New Jam a l’avantage sur les agents professionnels de ne rien coûter. L’association mûrit des idées de disques, mais aussi de manifestations originales. Ainsi, rôle dans l’air l’idée de faire jouer une figure historique du jazz européen, Alexander von Schlippenbach, 85 ans, devant l’usine de Differdange, dont un de ses aïeux fut le sous-directeur avant la Première Guerre mondiale. Le défi serait justement d’allier, comme pour „De fer et de feu“ en 1997, les images d’usine et la musique live. Un concert hommage à Michel Pilz est aussi en projet. Ce dernier fut l’un des plus programmés des concerts du JAM (avec une vingtaine d’apparitions). Et c’est lui qui écrivit un jour dans les années 90: „Grâce au JAM, Esch figure sur la carte mondiale du jazz.“ Ce concert-hommage l’y fixerait un peu plus.

Concert

Le prochain concert de New Jam a lieu vendredi 12 avril à 19.30 h, au Ferro Forum sur le site de la Metzeschmelz.

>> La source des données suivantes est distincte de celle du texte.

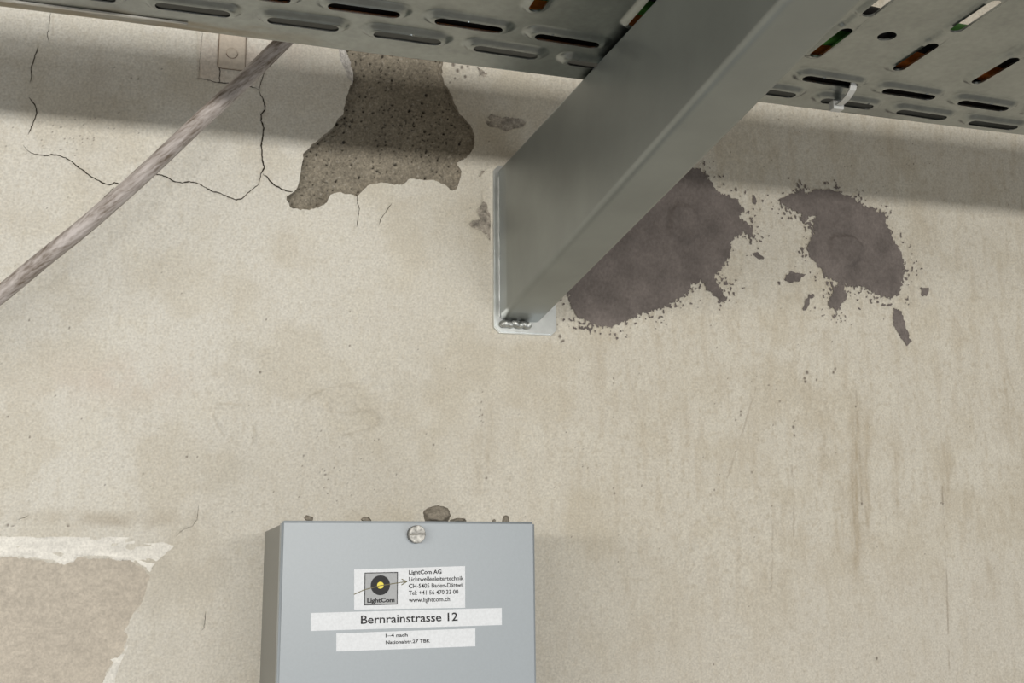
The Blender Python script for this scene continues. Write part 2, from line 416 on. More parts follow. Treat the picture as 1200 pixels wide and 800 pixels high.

Avec Luciano Pagliarini (saxophone), Joe Fonda (basse), Joe Hertenstein (batterie), Misch Feinen (batterie). Il faut réserver sa place à l’avance, le nombre des spectateurs sur le site Ferro Forum étant strictement limité à 90 personnes. Il faut pour cela verser 20 euros sur le compte de New Jam. Les portes seront ouvertes à 19.00 h (accès au site par navette). Se vêtir de vêtements chauds.